# Instructions to follow:
From the first line of the data down to and including the line with "pendant('nearer nickel rod", copy everything exactly, leaving out pictures.

# Collected material:
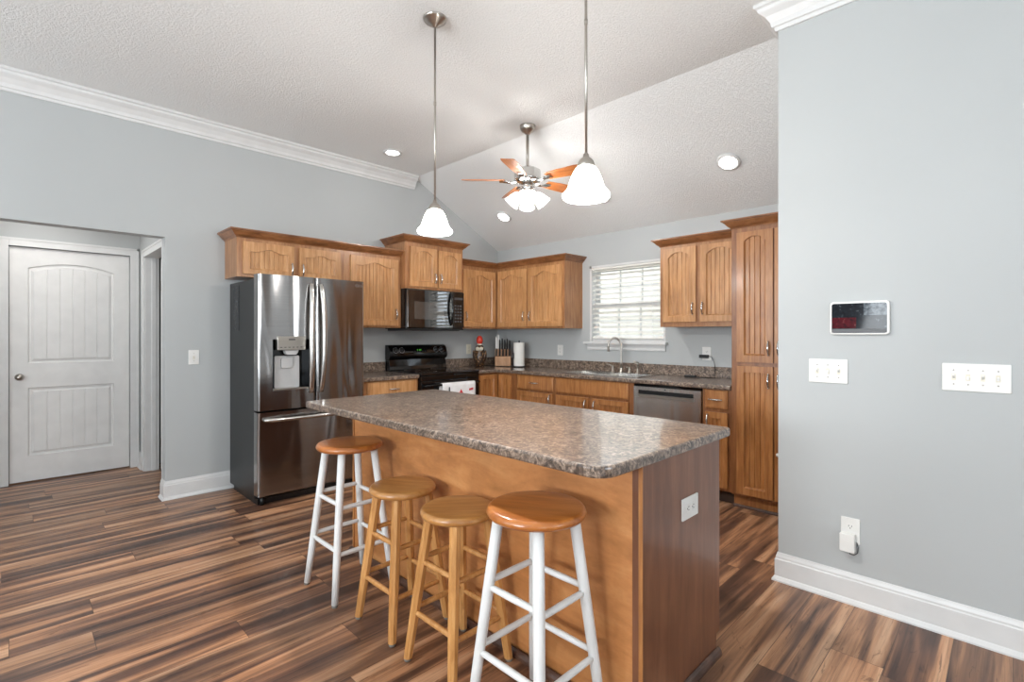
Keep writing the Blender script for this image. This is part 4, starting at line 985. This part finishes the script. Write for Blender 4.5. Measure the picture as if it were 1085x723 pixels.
# ================================================================== LAMPS
def lamp_light(name, loc, power, radius=0.05, parent=None):
    l = bpy.data.lights.new(name, 'POINT'); l.energy = power; l.shadow_soft_size = radius; l.color = (1.0, 0.975, 0.94)
    o = bpy.data.objects.new(name, l); COL.objects.link(o); o.location = loc
    if parent: o.parent = parent
    return o
def pendant(label, x, y, zb):
    """brushed nickel rod pendant with bell glass shade, open at the bottom"""
    t = thing('pendant_light', label, 'pendant light', (x, y, zb), 0, None)
    H = CH-zb
    MB().lathe([(0, H-0.05), (0.012, H-0.048), (0.016, H-0.038), (0.040, H-0.030), (0.046, H-0.018), (0.062, H-0.012), (0.066, H-0.002), (0.066, H-0.0005)], n=32).build('canopy', M['nickel'], t)
    MB().tube([(0, 0, 0.178), (0, 0, H-0.045)], 0.0058, 12).tube([(0, 0, (H+0.1)*0.55), (0, 0, (H+0.1)*0.55+0.02)], 0.0075, 12).build('rod', M['nickel'], t)
    MB().lathe([(0.006, 0.186), (0.011, 0.182), (0.012, 0.170), (0.022, 0.163), (0.031, 0.152), (0.035, 0.140), (0.036, 0.130), (0.0, 0.130)], n=28).build('socket_cap', M['nickel'], t)
    out = [(0.030, 0.133), (0.042, 0.124), (0.055, 0.102), (0.066, 0.072), (0.073, 0.050), (0.078, 0.039), (0.088, 0.029), (0.096, 0.020), (0.097, 0.012), (0.092, 0.003), (0.088, 0.0)]
    inn = [(r_-0.004, z) for r_, z in out][::-1]
    MB().lathe(out+inn, n=40).build('glass_shade', M['shade'], t)
    MB().lathe([(0, 0.045), (0.006, 0.048), (0.011, 0.06), (0.011, 0.08), (0.008, 0.105), (0.012, 0.130)], n=20).build('bulb', M['bulb'], t)
    lamp_light('pendant_lamp', (0, 0, 0.065), 48, 0.035, t)
    return t
pendant('nickel rod pendant with glowing bell shade hanging over the far end of the island', -2.252, 1.652, 1.855)
pendant('nearer nickel rod pendant with glowing bell shade over the right part of the island', -1.227, 1.652, 1.850)

# ceiling fan
cf = thing('ceiling_fan', 'five-blade nickel ceiling fan with wooden blades and glowing bell lights', 'ceiling fan', (-2.862, 3.045, 0), 0)
MB().lathe([(0.0, 2.962), (0.018, 2.964), (0.024, 2.975), (0.050, 2.992), (0.062, 3.012), (0.066, 3.032), (0.066, 3.0395)], n=32).build('canopy', M['nickel'], cf)
MB().tube([(0, 0, 2.68), (0, 0, 2.966)], 0.0125, 14).build('down_rod', M['nickel'], cf)
MB().lathe([(0.014, 2.707), (0.026, 2.702), (0.034, 2.687), (0.085, 2.677), (0.108, 2.662), (0.112, 2.627), (0.108, 2.600), (0.112, 2.592), (0.105, 2.574), (0.070, 2.562), (0.000, 2.560)], n=36).build('motor_housing', M['chrome'], cf)
MB().lathe([(0.045, 2.564), (0.052, 2.542), (0.060, 2.527), (0.056, 2.502), (0.040, 2.487), (0.028, 2.462), (0.022, 2.442), (0.012, 2.427), (0.000, 2.424)], n=28).build('light_fitter', M['chrome'], cf)
base = math.radians(45)   # screen-lateral axis is world +45deg
for k in range(5):
    a = base+math.radians(180-72*k)
    ir = MB().tube([(0.07, 0, -0.005), (0.13, 0, -0.022), (0.20, 0, -0.012)], [0.012, 0.009, 0.011], 10, flatz=2.0).box(0.17, 0.235, -0.03, 0.03, -0.012, -0.006)
    bi = ir.build('blade_iron', M['chrome'], cf, loc=(0, 0, 2.585), rot=(0, 0, a))
    bp = [(0.19, -0.050), (0.30, -0.062), (0.46, -0.068), (0.515, -0.062), (0.548, 0.050), (0.543, 0.062), (0.46, 0.066), (0.30, 0.058), (0.19, 0.048)]
    b_ = MB().prism(bp, 'z', -0.003, 0.003).build('blade', M['blade'], bi, 0.0015, loc=(0, 0, 0.0), rot=(math.radians(-13), 0, 0))
for k in range(4):
    a = base+math.radians(-45+90*k-45); r0 = 0.055
    tilt = math.radians(40)
    e = MB(); e.tube([(0.03, 0, 2.500), (0.058, 0, 2.500), (0.068, 0, 2.476)], 0.009, 10); ar = e.build('lamp_arm', M['chrome'], cf, rot=(0, 0, a))
    out = [(0.020, 0.0), (0.028, -0.008), (0.040, -0.030), (0.050, -0.060), (0.056, -0.085), (0.062, -0.105), (0.066, -0.112)]
    inn = [(r_-0.003, z) for r_, z in out][::-1]
    MB().lathe(out+inn, n=32).build('glass_shade', M['shade'], ar, loc=(0.066, 0, 2.474), rot=(0, -tilt, 0))
    lamp_light('fan_lamp', (0.064+math.sin(tilt)*0.05, 0, 2.47-math.cos(tilt)*0.05), 9, 0.028, ar)
    MB().lathe([(0, -0.070), (0.006, -0.065), (0.010, -0.045), (0.008, -0.02), (0.010, 0)], n=16).build('bulb', M['bulb'], ar, loc=(0.066, 0, 2.474), rot=(0, -tilt, 0))
for dx in (0.01, -0.015): MB().tube([(dx, 0.03, 2.49), (dx, 0.03, 2.36)], 0.0012, 6).lathe([(0, 2.36), (0.005, 2.355), (0.005, 2.34), (0, 2.335)], (dx, 0.03, 0), 8).build('pull_chain', M['nickel'], cf)

# recessed downlights
def downlight(label, x, y, sloped):
    z = CH if not sloped else CH-0.528*(y-3.17)
    t = thing('recessed_light', label, 'recessed light', (x, y, z-0.0005), 0, None)
    if sloped: t.rotation_euler = (-math.atan(0.528), 0, 0)
    MB().lathe([(0.060, -0.001), (0.084, -0.001), (0.090, -0.006), (0.086, -0.014), (0.072, -0.018 if sloped else -0.009), (0.060, -0.016 if sloped else -0.006)], n=36, closed=True).build('trim_ring', M['trim'], t)
    if sloped: MB().lathe([(0.0595, -0.004), (0.056, -0.020), (0.042, -0.032), (0.0, -0.038)], n=28).build('lens', M['lens'], t)
    else: MB().lathe([(0.060, -0.003), (0.0, -0.003)], n=28).build('lens', M['lens'], t)
    return t
downlight('round recessed light in the flat ceiling just left of the far pendant rod', -4.192+0.0, 2.579, False)
downlight('round recessed light in the sloped ceiling above the corner cabinets', -4.062, 3.934, True)
downlight('round recessed light in the sloped ceiling near the grey wall edge', -1.557, 3.927, True)
downlight('round recessed light in the sloped ceiling half hidden behind the right pendant shade', -2.773, 3.973, True)
# hall ceiling lamp
hl = thing('hall_ceiling_light', 'flush glass ceiling light in the hall', 'ceiling light', (-5.45, 0.15, 2.44), 0)
MB().lathe([(0.13, -0.001), (0.14, -0.02), (0.13, -0.028)], n=32).build('base', M['nickel'], hl)
MB().lathe([(0.13, -0.026), (0.11, -0.06), (0.06, -0.085), (0, -0.09)], n=32).build('glass_bowl', emis('lit_hall_glass', (1, 0.98, 0.95, 1), 42), hl)

# ================================================================== STOOLS
def stool(style, label, x, y, H):
    """round-seat stool, four splayed legs, two tiers of rungs"""
    t = thing('bar_stool', label, 'stool', (x, y, 0), 0)
    white = style == 'white'
    R = 0.166 if white else 0.150; T = 0.034
    pr = [(0, H-T), (R*0.86, H-T), (R*0.95, H-T+0.004), (R*0.99, H-T+0.012), (R, H-T*0.5), (R*0.985, H-0.009), (R*0.95, H-0.002), (R*0.90, H), (R*0.6, H-0.001), (0, H-0.002)]
    MB().lathe(pr, n=48).build('seat', M['orange'] if white else M['oakseat'], t, rot=(0, 0, random.uniform(0.5, 1.1)))
    tp, ft = (0.088, 0.158) if white else (0.080, 0.143)
    zt = H-T+0.001
    mat = M['wpaint'] if white else M['oak']
    P = lambda sx, sy, z: (sx*(tp+(ft-tp)*(1-z/zt)), sy*(tp+(ft-tp)*(1-z/zt)), z)
    z0 = 0.012
    for sx in (-1, 1):
        for sy in (-1, 1):
            m = MB()
            if white: m.tube([P(sx, sy, z) for z in (z0, 0.2, 0.45, zt)], [0.0155, 0.0175, 0.0185, 0.0185], 18)
            else:
                pts = [P(sx, sy, z) for z in (z0, 0.25, zt)]; rs = (0.0165, 0.0195, 0.0195); vs = []; fs = []
                for (px, py, pz), r_ in zip(pts, rs):
                    c = r_*0.42
                    for (a, b) in ((r_, -c), (r_, c), (c, r_), (-c, r_), (-r_, c), (-r_, -c), (-c, -r_), (c, -r_)): vs.append((px+a, py+b, pz))
                for i in range(2):
                    for q in range(8): q2 = (q+1) % 8; fs.append((i*8+q, i*8+q2, i*8+8+q2, i*8+8+q))
                fs += [tuple(range(8))[::-1], tuple(range(16, 24))]; m.add(vs, fs)
            lg = m.build('leg', mat, t)
            p = P(sx, sy, 0.0); MB().lathe([(0, 0), (0.012, 0), (0.0145, 0.004), (0.0145, 0.0118), (0, 0.0118)], (p[0], p[1], 0), 16).build('foot_glide', M['rub'], lg)
    hs = (0.465, 0.250) if white else (0.395, 0.195)
    for h in hs:
        for (a, b, dz) in (((-1, -1), (1, -1), 0.0), ((-1, 1), (1, 1), 0.0), ((-1, -1), (-1, 1), 0.018), ((1, -1), (1, 1), -0.018)):
            p, q = Vector(P(a[0], a[1], h+dz)), Vector(P(b[0], b[1], h+dz)); d = (q-p).normalized()*0.008
            MB().tube([p+d, p+d*4, (p+q)/2, q-d*4, q-d], [0.0095, 0.0105, 0.0115, 0.0105, 0.0095], 12).build('stretcher', mat, t)
    return t
stool('white', 'white-legged stool with orange pine seat nearest the refrigerator', -2.440, 1.247, 0.742)
stool('oak', 'short natural oak stool between the far white-legged stool and the other oak one', -1.975, 1.268, 0.615)
stool('oak', 'short natural oak stool beside the nearest white-legged stool', -1.565, 1.262, 0.615)
stool('white', 'white-legged stool with orange pine seat at the near end of the island', -1.118, 1.232, 0.735)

# Response:
Keep writing the Blender script for this image. This is part 4, starting at line 985. This part finishes the script. Write for Blender 4.5. Measure the picture as if it were 1085x723 pixels.
# ================================================================== LAMPS
def lamp_light(name, loc, power, radius=0.05, parent=None):
    l = bpy.data.lights.new(name, 'POINT'); l.energy = power; l.shadow_soft_size = radius; l.color = (1.0, 0.975, 0.94)
    o = bpy.data.objects.new(name, l); COL.objects.link(o); o.location = loc
    if parent: o.parent = parent
    return o
def pendant(label, x, y, zb):
    """brushed nickel rod pendant with bell glass shade, open at the bottom"""
    t = thing('pendant_light', label, 'pendant light', (x, y, zb), 0, None)
    H = CH-zb
    MB().lathe([(0, H-0.05), (0.012, H-0.048), (0.016, H-0.038), (0.040, H-0.030), (0.046, H-0.018), (0.062, H-0.012), (0.066, H-0.002), (0.066, H-0.0005)], n=32).build('canopy', M['nickel'], t)
    MB().tube([(0, 0, 0.178), (0, 0, H-0.045)], 0.0058, 12).tube([(0, 0, (H+0.1)*0.55), (0, 0, (H+0.1)*0.55+0.02)], 0.0075, 12).build('rod', M['nickel'], t)
    MB().lathe([(0.006, 0.186), (0.011, 0.182), (0.012, 0.170), (0.022, 0.163), (0.031, 0.152), (0.035, 0.140), (0.036, 0.130), (0.0, 0.130)], n=28).build('socket_cap', M['nickel'], t)
    out = [(0.030, 0.133), (0.042, 0.124), (0.055, 0.102), (0.066, 0.072), (0.073, 0.050), (0.078, 0.039), (0.088, 0.029), (0.096, 0.020), (0.097, 0.012), (0.092, 0.003), (0.088, 0.0)]
    inn = [(r_-0.004, z) for r_, z in out][::-1]
    MB().lathe(out+inn, n=40).build('glass_shade', M['shade'], t)
    MB().lathe([(0, 0.045), (0.006, 0.048), (0.011, 0.06), (0.011, 0.08), (0.008, 0.105), (0.012, 0.130)], n=20).build('bulb', M['bulb'], t)
    lamp_light('pendant_lamp', (0, 0, 0.065), 48, 0.035, t)
    return t
pendant('nickel rod pendant with glowing bell shade hanging over the far end of the island', -2.252, 1.652, 1.855)
pendant('nearer nickel rod pendant with glowing bell shade over the right part of the island', -1.227, 1.652, 1.850)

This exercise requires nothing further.